── Collected material

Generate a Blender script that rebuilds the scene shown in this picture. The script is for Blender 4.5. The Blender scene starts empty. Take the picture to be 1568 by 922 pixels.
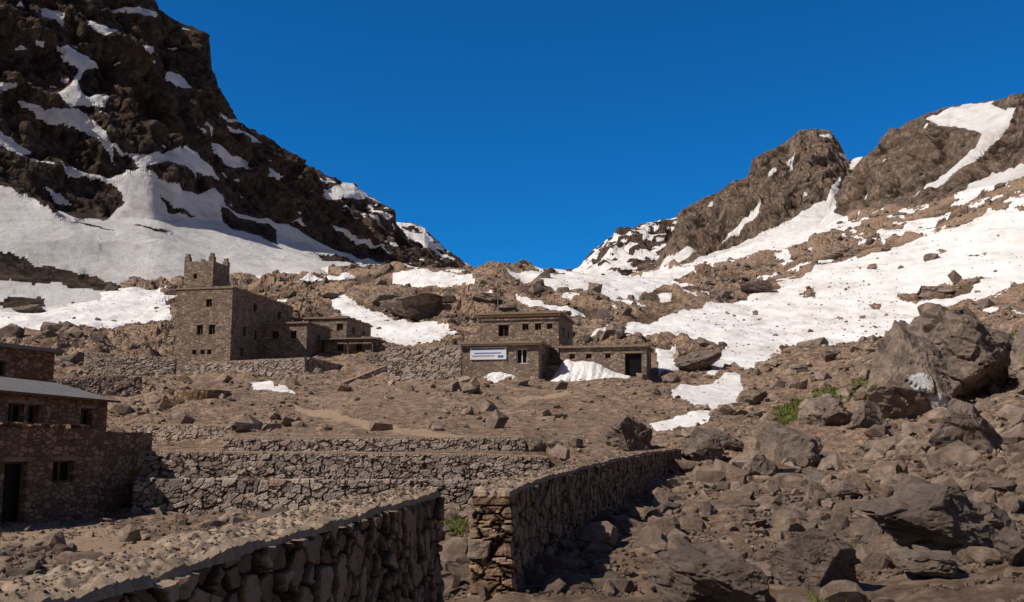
import bpy, bmesh, math, numpy as np, time
from mathutils import Vector, Matrix
T0=time.time()
rng=np.random.default_rng(7)
scene=bpy.context.scene
F=1524.0; TH=math.radians(8.2); CT,ST=math.cos(TH),math.sin(TH)
def P(px,py,Y):
    u=(np.asarray(px,float)-784)/F; v=(461-np.asarray(py,float))/F
    s=Y/(CT-v*ST)
    return np.stack(np.broadcast_arrays(u*s, Y+0*s, (ST+v*CT)*s),-1)
def proj(X,Y,Z):
    zc=Y*CT+Z*ST; yc=-Y*ST+Z*CT
    return 784+F*X/zc, 461-F*yc/zc
# ---------------------------------------------------------------- noise
_r=np.random.default_rng(3)
PERM=_r.permutation(256); PERM=np.concatenate([PERM,PERM]).astype(np.int64)
G3=_r.normal(size=(256,3)); G3/=np.linalg.norm(G3,axis=1)[:,None]
GA=_r.uniform(0,2*np.pi,256); G2=np.stack([np.cos(GA),np.sin(GA)],-1)
def fade(t): return t*t*t*(t*(t*6-15)+10)
def n2(x,y):
    xi=np.floor(x).astype(np.int64); yi=np.floor(y).astype(np.int64)
    xf=x-xi; yf=y-yi; u=fade(xf); v=fade(yf)
    def g(dx,dy):
        h=PERM[(PERM[(xi+dx)&255]+yi+dy)&255]
        return G2[h,0]*(xf-dx)+G2[h,1]*(yf-dy)
    a=g(0,0);b=g(1,0);c=g(0,1);d=g(1,1)
    return 1.5*((a+(b-a)*u)*(1-v)+(c+(d-c)*u)*v)
def n3(x,y,z):
    xi=np.floor(x).astype(np.int64); yi=np.floor(y).astype(np.int64); zi=np.floor(z).astype(np.int64)
    xf=x-xi; yf=y-yi; zf=z-zi; u=fade(xf); v=fade(yf); w=fade(zf)
    def g(dx,dy,dz):
        h=PERM[(PERM[(PERM[(xi+dx)&255]+yi+dy)&255]+zi+dz)&255]
        return G3[h,0]*(xf-dx)+G3[h,1]*(yf-dy)+G3[h,2]*(zf-dz)
    def pl(dz):
        a=g(0,0,dz);b=g(1,0,dz);c=g(0,1,dz);d=g(1,1,dz)
        return (a+(b-a)*u)*(1-v)+(c+(d-c)*u)*v
    a=pl(0); b=pl(1)
    return 1.6*(a+(b-a)*w)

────

## What is required
Across the material above, count every line holding "scene" and write down only the number.

## Task output
2